● Provided data

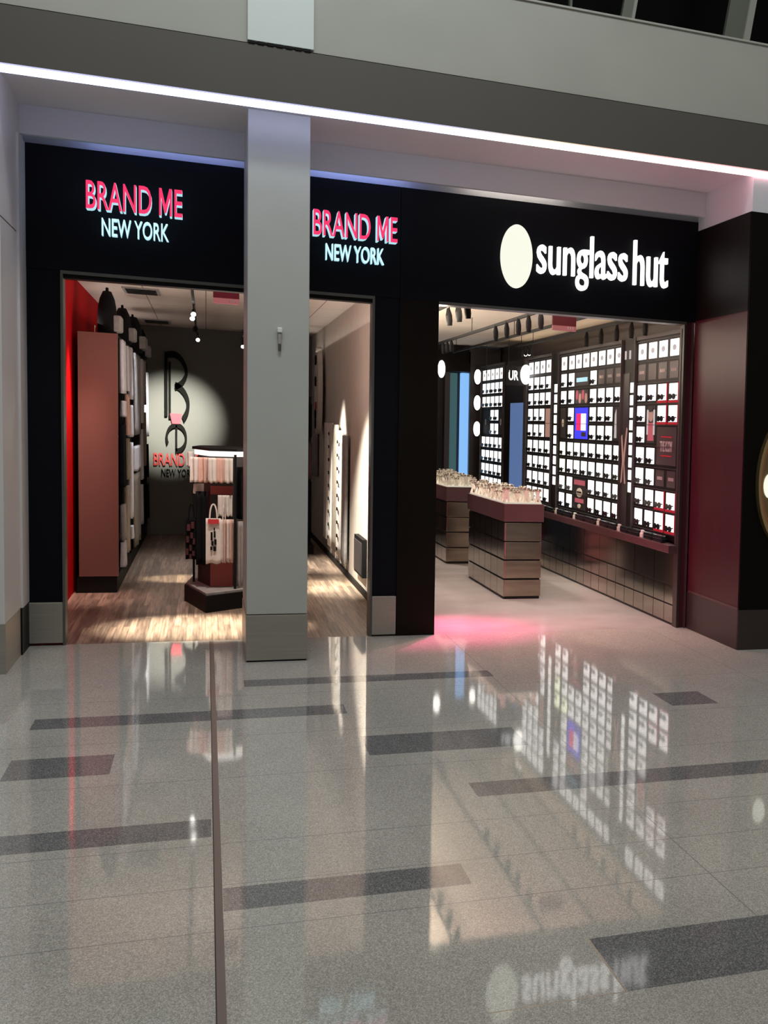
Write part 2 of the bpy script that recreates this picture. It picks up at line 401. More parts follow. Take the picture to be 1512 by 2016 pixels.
# left pier
sbox('wall_left', 'pierpanel', -6, -1.22, 10.45, 11.86, .345, 3.078)
sbox('wall_left', 'pierpanel', -6, -1.22, 10.45, 11.86, 3.09, 4.03)
sbox('trim_9', 'blackmat', -6, -1.226, 10.456, 11.85, 3.078, 3.09)
sbox('baseboard_left', 'plinth', -6, -1.216, 10.44, 11.25, .0, .345)
sbox('trim_10', 'blackmat', -1.235, -1.205, 11.25, 11.70, 0, .345)
sbox('trim_11', 'pierpanel', -1.225, -1.205, 11.30, 11.69, .345, 3.79)
# beam and upper wall
sbox('wall_front', 'beam', -6, 9, 10.30, 10.42, 4.045, 4.415)
sbox('wall_front', 'upper', -6, 9, 10.32, 10.6, 4.425, 5.06)
sbox('trim_12', 'blackmat', -6, 9, 10.33, 10.6, 4.415, 4.425)
sbox('trim_13', 'upper', -6, 9, 10.305, 10.6, 5.06, 5.075)
sbox('window_1', 'glassblack', -6, 11, 12.9, 13.0, 4.1, 9.5)
sbox('ceiling', 'blackmat', -6, 11, 10.6, 13, 9.5, 9.6)
# LED cove strip
t = obj('cove_light_strip', (lambda b_: (box(b_, -6, 9, 10.305, 10.350, 3.994, 4.036), b_)[1])(B()), 'led',
        label='long thin glowing white light strip along the lower edge of the dark beam', cat='light strip')
# clerestory mullions
for (xa, wd, lb) in ((3.235, .11, 'left of the two thick slanting steel struts behind the dark upper glazing'), (4.20, .24, 'right of the two thick slanting steel struts behind the dark upper glazing'), (2.82, .012, 'thin grey rod in front of the dark upper glazing')):
    bm = B(); box(bm, xa, xa + wd * .75, 11.6, 11.66, 4.9, 9.4, 0); box(bm, xa + wd * .75, xa + wd, 11.57, 11.68, 4.9, 9.4, 1)
    for v in bm.verts: v.co.x += (v.co.z - 5.2) * (.16 if wd > .05 else 0)
    obj('steel_strut' if wd > .05 else 'steel_rod', bm, ['mullion', 'upper'], label=lb, cat='strut' if wd > .05 else 'rod')

# square pillar with steel plinth and its upper pilaster
t = thing('square_pillar', 'tall square grey pillar with a brushed steel base, standing before the shopfronts', 'pillar', (.477, 10.7, 0), world=True)
pbox('shaft', 'pillar', t, .270, .685, 10.585, 11.64, .357, 4.03, bev=.004)
pbox('plinth', 'plinth', t, .266, .689, 10.575, 11.645, .012, .352, bev=.003, label='brushed steel plinth cladding')
pbox('shadow_gap', 'blackmat', t, .275, .68, 10.59, 11.63, 0, .012)
t = thing('pilaster', 'pale grey pilaster on the upper wall in line with the pillar', 'pilaster', (.47, 10.3, 4.43), world=True)
pbox('panel', 'pilaster', t, .257, .684, 10.285, 10.32, 4.435, 6.6, bev=.003)
bm = B()
for k in range(7): box(bm, .262 + k * .06, .262 + k * .06 + .042, 10.29, 10.319, 4.418, 4.435)
obj('gap_shadow', bm, 'blackmat', t)  # dark dashes put in for the shadow in the gap under the pilaster
# sensor on pillar
t = thing('wall_sensor', 'small white and grey sensor fixed to the pillar front', 'sensor', (.480, 10.585, 2.28), world=True)
pbox('cap', 'pearl', t, .468, .502, 10.545, 10.584, 2.445, 2.482, bev=.006)
pbox('body', 'grey', t, .473, .497, 10.555, 10.584, 2.36, 2.445, bev=.005)
bm = B(); tube(bm, (.485, 10.565, 2.36), (.485, 10.565, 2.31), .010, 12); obj('probe', bm, 'trim_grey', t)

# ================================================================== SIGNS
for (x0, lab, s0) in ((-.806, 'lit pink and blue BRAND ME NEW YORK sign left of the pillar', 0), (.775, 'lit pink and blue BRAND ME NEW YORK sign right of the pillar', 1)):
    t = thing('shop_sign', lab, 'sign', (x0 + .32, 11.68, 3.14), group='lit shop name signs', world=True)
    letters(t, 'BRAND ME', x0, x0 + .643, 3.335 if not s0 else 3.31, 3.545 if not s0 else 3.515, 11.675, .13, ['signpink', 'signcyan'], .006)
    z_ = 3.15 if not s0 else 3.125
    letters(t, 'NEW YORK', x0 + .098, x0 + .548, z_, z_ + .135, 11.675, .07, ['signcyanface', 'signcyan'], .006)
t = thing('shop_sign', 'lit white sunglass hut sign with a cream disc', 'sign', (3.0, 11.68, 3.07), group='lit shop name signs', world=True)
bm = B(); prism(bm, ell(2.412, 3.308, .135, .272, 64), 11.62, 11.66, axis='y'); obj('disc', bm, 'signdisc', t, smooth=False)
letters(t, 'sunglass', 2.592, 3.405, 3.065, 3.55, 11.675, .05, ['signletter', 'signletter'], .005)
letters(t, 'hut', 3.462, 3.785, 3.155, 3.56, 11.675, .05, ['signletter', 'signletter'], .005)
# round hanging-style sign on right pier
t = thing('round_sign', 'round gold rimmed sign on the dark pier at the right edge', 'sign', (4.465, 10.33, .9), world=True)
cx, cz = 4.475, 1.445
def ring(bm, rx0, rz0, rx1, rz1, y0, y1, n_=72):
    a = ell(cx, cz, rx0, rz0, n_); b_ = ell(cx, cz, rx1, rz1, n_)
    V = [[bm.verts.new((p[0], yy, p[1])) for p in s] for s, yy in ((a, y0), (b_, y0), (a, y1), (b_, y1))]
    for i in range(n_):
        j = (i + 1) % n_
        for p, q in ((0, 1), (0, 2), (1, 3), (2, 3)): bm.faces.new((V[p][i], V[p][j], V[q][j], V[q][i]))
    bmesh.ops.recalc_face_normals(bm, faces=bm.faces)
bm = B(); ring(bm, .285, .57, .262, .524, 10.26, 10.33); obj('rim', bm, 'gold', t)
bm = B(); ring(bm, .262, .524, .240, .48, 10.275, 10.33); obj('inner_ring', bm, 'ringred', t)
bm = B(); prism(bm, ell(cx, cz, .24, .48, 64), 10.285, 10.33, axis='y'); obj('face', bm, 'golddk', t)
bm = B(); prism(bm, ell(4.30, 1.415, .055, .105, 40), 10.27, 10.29, axis='y'); obj('lit_dot', bm, 'signdisc', t)

# ================================================================== BRAND ME SHOP
# back wall logo
t = thing('wall_logo', 'large black letter logo with a pink block on the charcoal back wall', 'logo', (-.4, 22.5, 1.25), world=True)
bm = B(); stem = [(-.535, 2.72), (-.535, 1.80)]
stroke(bm, stem, .018, .05, 22.40, 22.49)
box(bm, -.50, -.475, 22.42, 22.49, 1.76, 2.62)
obj('stem', bm, 'logo_dark', t)
up = [(-.55, 2.715), (-.47, 2.735), (-.40, 2.725), (-.33, 2.66), (-.275, 2.54), (-.268, 2.44), (-.30, 2.35), (-.35, 2.285), (-.415, 2.245)]
lo = [(-.415, 2.275), (-.35, 2.235), (-.29, 2.16), (-.25, 2.06), (-.243, 1.96), (-.262, 1.86), (-.31, 1.76)]
def smooth_pts(p, n_=6):
    out = []
    for i in range(len(p) - 1):
        p0 = p[max(i-1, 0)]; p1 = p[i]; p2 = p[i+1]; p3 = p[min(i+2, len(p)-1)]
        for k in range(n_):
            u = k / n_
            out.append(tuple(.5 * ((2*p1[c]) + (-p0[c]+p2[c])*u + (2*p0[c]-5*p1[c]+4*p2[c]-p3[c])*u*u + (-p0[c]+3*p1[c]-3*p2[c]+p3[c])*u**3) for c in (0, 1)))
    return out + [p[-1]]
bm = B(); stroke(bm, smooth_pts(up), .020, .048, 22.40, 22.49); obj('upper_bowl', bm, 'logo_dark', t)
bm = B(); stroke(bm, smooth_pts(lo), .022, .052, 22.40, 22.485); obj('lower_bowl', bm, 'logo_dark', t)
bm = B(); prism(bm, [(-.485, 1.845), (-.325, 1.845), (-.345, 1.69), (-.455, 1.69)], 22.40, 22.49, axis='y'); obj('pink_block', bm, 'logo_pink', t)
bm = B(); stroke(bm, ell(-.40, 1.475, .130, .195, 40, -PI * .52, PI * 1.20), .014, .036, 22.42, 22.49)
obj('round_letter', bm, 'logo_dark', t)
bm = B(); box(bm, -.412, -.388, 22.42, 22.49, 1.27, 1.67); obj('crossbar', bm, 'logo_dark', t)
t = thing('wall_lettering', 'red and black BRAND ME NEW YORK lettering under the wall logo', 'sign', (-.4, 22.5, .9), world=True)
letters(t, 'BRAND ME', -.705, -.085, 1.05, 1.24, 22.49, .04, ['logo_red'], .008)
letters(t, 'NEW YORK', -.602, -.155, .885, 1.0, 22.49, .03, ['logo_dark'])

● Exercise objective
Repeat the lines above, starting at the first and stopping after the line that holds "obj('steel_strut' if wd", with the pictures left out.

● Finished answer
Write part 2 of the bpy script that recreates this picture. It picks up at line 401. More parts follow. Take the picture to be 1512 by 2016 pixels.
# left pier
sbox('wall_left', 'pierpanel', -6, -1.22, 10.45, 11.86, .345, 3.078)
sbox('wall_left', 'pierpanel', -6, -1.22, 10.45, 11.86, 3.09, 4.03)
sbox('trim_9', 'blackmat', -6, -1.226, 10.456, 11.85, 3.078, 3.09)
sbox('baseboard_left', 'plinth', -6, -1.216, 10.44, 11.25, .0, .345)
sbox('trim_10', 'blackmat', -1.235, -1.205, 11.25, 11.70, 0, .345)
sbox('trim_11', 'pierpanel', -1.225, -1.205, 11.30, 11.69, .345, 3.79)
# beam and upper wall
sbox('wall_front', 'beam', -6, 9, 10.30, 10.42, 4.045, 4.415)
sbox('wall_front', 'upper', -6, 9, 10.32, 10.6, 4.425, 5.06)
sbox('trim_12', 'blackmat', -6, 9, 10.33, 10.6, 4.415, 4.425)
sbox('trim_13', 'upper', -6, 9, 10.305, 10.6, 5.06, 5.075)
sbox('window_1', 'glassblack', -6, 11, 12.9, 13.0, 4.1, 9.5)
sbox('ceiling', 'blackmat', -6, 11, 10.6, 13, 9.5, 9.6)
# LED cove strip
t = obj('cove_light_strip', (lambda b_: (box(b_, -6, 9, 10.305, 10.350, 3.994, 4.036), b_)[1])(B()), 'led',
        label='long thin glowing white light strip along the lower edge of the dark beam', cat='light strip')
# clerestory mullions
for (xa, wd, lb) in ((3.235, .11, 'left of the two thick slanting steel struts behind the dark upper glazing'), (4.20, .24, 'right of the two thick slanting steel struts behind the dark upper glazing'), (2.82, .012, 'thin grey rod in front of the dark upper glazing')):
    bm = B(); box(bm, xa, xa + wd * .75, 11.6, 11.66, 4.9, 9.4, 0); box(bm, xa + wd * .75, xa + wd, 11.57, 11.68, 4.9, 9.4, 1)
    for v in bm.verts: v.co.x += (v.co.z - 5.2) * (.16 if wd > .05 else 0)
    obj('steel_strut' if wd > .05 else 'steel_rod', bm, ['mullion', 'upper'], label=lb, cat='strut' if wd > .05 else 'rod')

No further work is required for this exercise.